Collect all lines containing the word "high" from the data.

** START Task data **

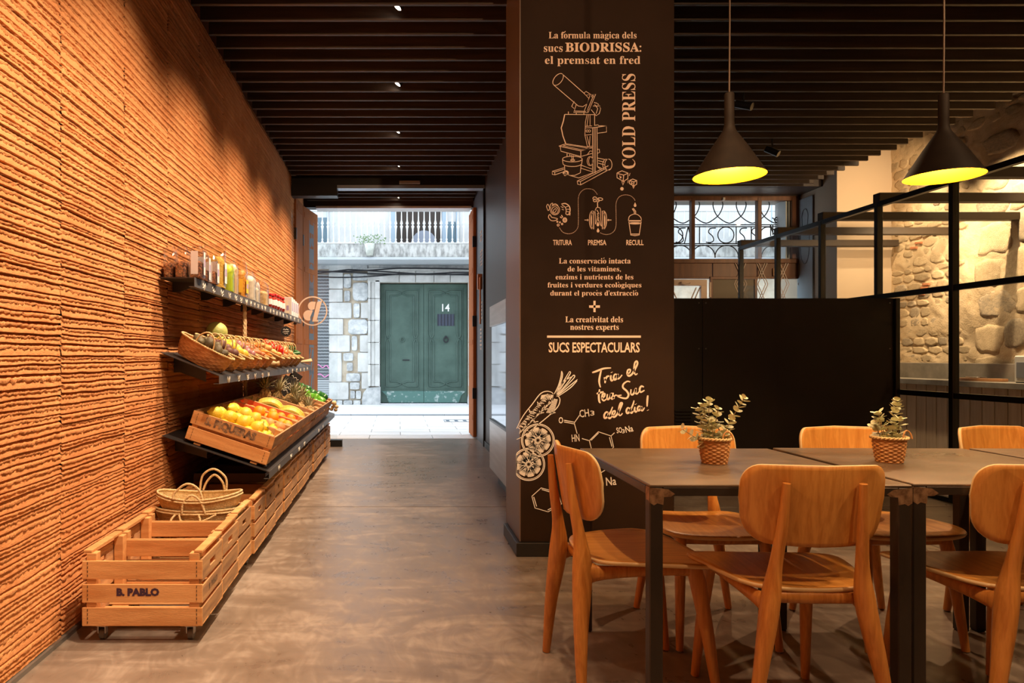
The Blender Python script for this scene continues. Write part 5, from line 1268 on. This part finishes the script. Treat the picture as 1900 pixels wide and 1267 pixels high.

** END Task data **
** START Task data **

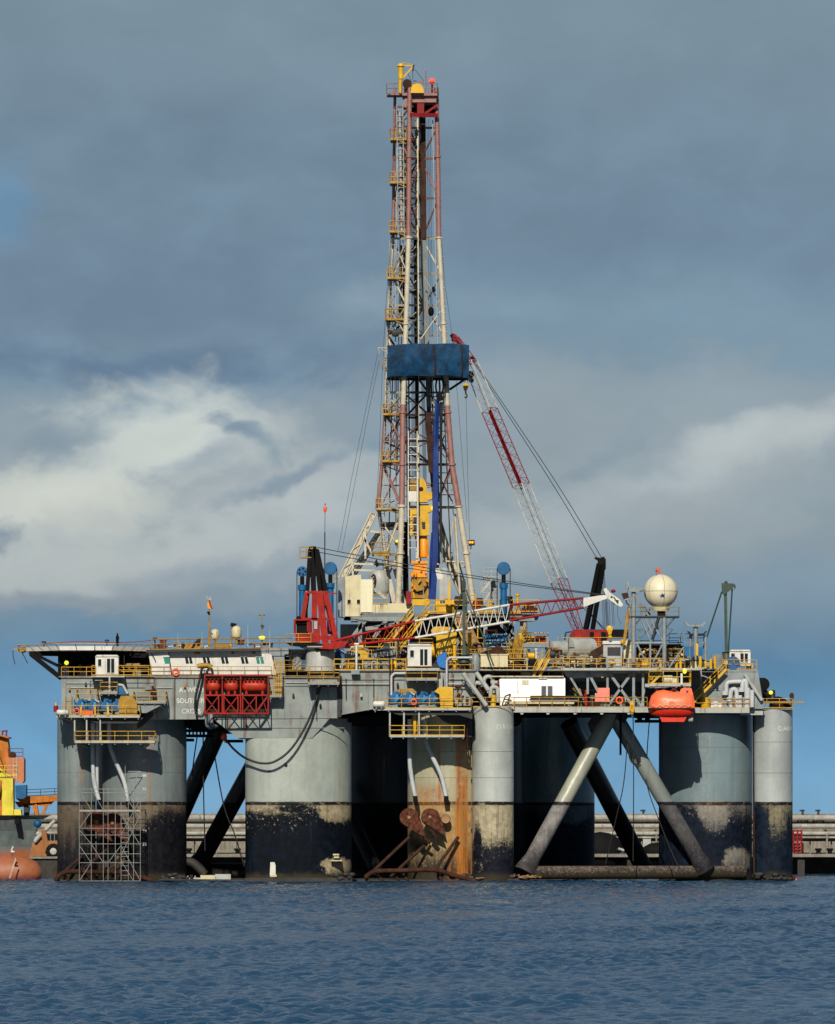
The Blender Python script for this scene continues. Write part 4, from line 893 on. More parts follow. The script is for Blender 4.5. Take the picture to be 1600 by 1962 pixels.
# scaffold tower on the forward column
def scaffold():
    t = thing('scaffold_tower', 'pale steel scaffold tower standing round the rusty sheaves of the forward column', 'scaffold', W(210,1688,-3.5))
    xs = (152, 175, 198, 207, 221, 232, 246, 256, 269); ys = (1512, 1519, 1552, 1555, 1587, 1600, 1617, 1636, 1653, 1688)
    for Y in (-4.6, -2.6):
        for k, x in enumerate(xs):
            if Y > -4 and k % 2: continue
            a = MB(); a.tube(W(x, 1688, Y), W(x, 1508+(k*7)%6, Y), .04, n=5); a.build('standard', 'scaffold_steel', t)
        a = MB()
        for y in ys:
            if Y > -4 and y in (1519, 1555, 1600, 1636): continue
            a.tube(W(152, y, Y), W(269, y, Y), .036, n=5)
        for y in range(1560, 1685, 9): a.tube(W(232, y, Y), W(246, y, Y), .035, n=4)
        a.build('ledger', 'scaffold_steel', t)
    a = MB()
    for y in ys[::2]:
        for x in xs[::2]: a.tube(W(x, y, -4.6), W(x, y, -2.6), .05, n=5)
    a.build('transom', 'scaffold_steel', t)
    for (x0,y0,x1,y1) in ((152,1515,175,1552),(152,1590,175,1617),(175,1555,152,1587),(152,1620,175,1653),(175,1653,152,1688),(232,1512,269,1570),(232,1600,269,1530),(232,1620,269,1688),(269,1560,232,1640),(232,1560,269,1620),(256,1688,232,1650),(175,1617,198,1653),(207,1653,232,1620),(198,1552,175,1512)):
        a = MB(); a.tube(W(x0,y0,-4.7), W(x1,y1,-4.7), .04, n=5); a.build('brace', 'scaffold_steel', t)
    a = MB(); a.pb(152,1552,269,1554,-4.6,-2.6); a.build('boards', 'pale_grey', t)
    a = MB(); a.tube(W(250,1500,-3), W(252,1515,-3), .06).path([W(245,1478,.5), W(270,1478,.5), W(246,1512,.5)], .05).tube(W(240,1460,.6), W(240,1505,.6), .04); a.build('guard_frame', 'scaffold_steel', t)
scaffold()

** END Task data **
** START Task data **

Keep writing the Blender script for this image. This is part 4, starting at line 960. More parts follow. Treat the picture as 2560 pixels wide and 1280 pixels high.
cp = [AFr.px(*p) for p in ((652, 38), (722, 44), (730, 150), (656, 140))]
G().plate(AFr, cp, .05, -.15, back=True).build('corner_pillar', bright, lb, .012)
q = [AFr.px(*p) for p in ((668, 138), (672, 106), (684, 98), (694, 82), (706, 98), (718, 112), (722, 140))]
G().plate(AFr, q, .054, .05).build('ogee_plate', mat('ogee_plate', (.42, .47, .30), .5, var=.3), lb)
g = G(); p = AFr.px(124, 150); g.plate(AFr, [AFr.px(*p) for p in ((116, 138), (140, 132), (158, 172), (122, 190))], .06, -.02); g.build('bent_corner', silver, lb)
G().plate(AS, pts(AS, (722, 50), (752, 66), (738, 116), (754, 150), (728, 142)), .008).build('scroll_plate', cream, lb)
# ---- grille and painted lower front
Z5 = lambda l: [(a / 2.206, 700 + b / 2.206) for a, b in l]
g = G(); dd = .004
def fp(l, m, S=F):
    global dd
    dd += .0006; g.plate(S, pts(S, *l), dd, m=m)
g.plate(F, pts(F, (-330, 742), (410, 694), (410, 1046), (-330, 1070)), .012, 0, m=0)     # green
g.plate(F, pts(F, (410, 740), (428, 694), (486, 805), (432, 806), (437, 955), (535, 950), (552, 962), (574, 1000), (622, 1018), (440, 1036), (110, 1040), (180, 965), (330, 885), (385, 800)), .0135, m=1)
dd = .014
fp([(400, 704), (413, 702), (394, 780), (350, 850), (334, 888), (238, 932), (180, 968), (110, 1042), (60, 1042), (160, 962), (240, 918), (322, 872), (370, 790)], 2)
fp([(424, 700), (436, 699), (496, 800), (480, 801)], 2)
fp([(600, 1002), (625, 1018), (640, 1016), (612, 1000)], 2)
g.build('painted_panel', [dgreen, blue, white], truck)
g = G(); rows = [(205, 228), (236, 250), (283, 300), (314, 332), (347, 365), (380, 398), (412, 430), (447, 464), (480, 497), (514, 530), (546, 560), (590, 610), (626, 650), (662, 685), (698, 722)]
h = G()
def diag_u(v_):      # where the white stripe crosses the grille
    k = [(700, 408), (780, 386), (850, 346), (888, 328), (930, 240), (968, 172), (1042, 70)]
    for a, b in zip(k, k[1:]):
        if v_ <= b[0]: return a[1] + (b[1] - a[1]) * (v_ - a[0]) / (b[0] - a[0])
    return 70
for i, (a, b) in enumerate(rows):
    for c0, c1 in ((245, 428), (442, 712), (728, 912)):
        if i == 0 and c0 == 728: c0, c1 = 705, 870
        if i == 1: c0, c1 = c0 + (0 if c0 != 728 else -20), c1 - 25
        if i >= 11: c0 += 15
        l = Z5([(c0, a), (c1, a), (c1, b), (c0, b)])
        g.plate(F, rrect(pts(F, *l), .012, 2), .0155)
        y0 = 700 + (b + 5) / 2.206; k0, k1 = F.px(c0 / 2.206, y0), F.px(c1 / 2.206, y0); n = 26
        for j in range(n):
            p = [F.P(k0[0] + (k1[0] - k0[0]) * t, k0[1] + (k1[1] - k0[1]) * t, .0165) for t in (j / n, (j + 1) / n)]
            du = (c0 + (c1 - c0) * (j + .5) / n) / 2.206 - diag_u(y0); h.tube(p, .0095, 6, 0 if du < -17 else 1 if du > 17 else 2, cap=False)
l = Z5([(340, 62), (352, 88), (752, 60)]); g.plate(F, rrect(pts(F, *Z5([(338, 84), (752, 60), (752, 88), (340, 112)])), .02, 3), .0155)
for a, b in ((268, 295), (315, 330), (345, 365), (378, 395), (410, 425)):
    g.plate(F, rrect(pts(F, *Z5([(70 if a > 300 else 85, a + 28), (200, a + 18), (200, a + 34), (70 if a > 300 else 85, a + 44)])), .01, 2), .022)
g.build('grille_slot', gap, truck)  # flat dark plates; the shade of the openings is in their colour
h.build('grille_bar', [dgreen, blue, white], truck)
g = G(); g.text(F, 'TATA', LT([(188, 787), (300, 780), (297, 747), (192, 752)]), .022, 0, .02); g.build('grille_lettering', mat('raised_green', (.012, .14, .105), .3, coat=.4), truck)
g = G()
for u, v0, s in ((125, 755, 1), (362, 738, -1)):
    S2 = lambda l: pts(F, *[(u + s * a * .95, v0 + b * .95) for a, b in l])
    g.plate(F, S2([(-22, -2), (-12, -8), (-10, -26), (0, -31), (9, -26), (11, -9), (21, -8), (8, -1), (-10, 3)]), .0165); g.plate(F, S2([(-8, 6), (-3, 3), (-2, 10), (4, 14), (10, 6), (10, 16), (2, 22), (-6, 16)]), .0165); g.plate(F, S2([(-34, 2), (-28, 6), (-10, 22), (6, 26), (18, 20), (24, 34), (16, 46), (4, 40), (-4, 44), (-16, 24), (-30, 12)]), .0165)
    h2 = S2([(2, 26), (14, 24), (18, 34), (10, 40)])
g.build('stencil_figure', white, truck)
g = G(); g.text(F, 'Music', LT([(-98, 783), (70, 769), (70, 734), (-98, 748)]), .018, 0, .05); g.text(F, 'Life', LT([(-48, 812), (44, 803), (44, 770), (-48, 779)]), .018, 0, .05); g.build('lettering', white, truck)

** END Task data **

**Exercise output:**
The Blender Python script for this scene continues. Write part 5, from line 1268 on. This part finishes the script. Treat the picture as 1900 pixels wide and 1267 pixels high.
Keep writing the Blender script for this image. This is part 4, starting at line 960. More parts follow. Treat the picture as 2560 pixels wide and 1280 pixels high.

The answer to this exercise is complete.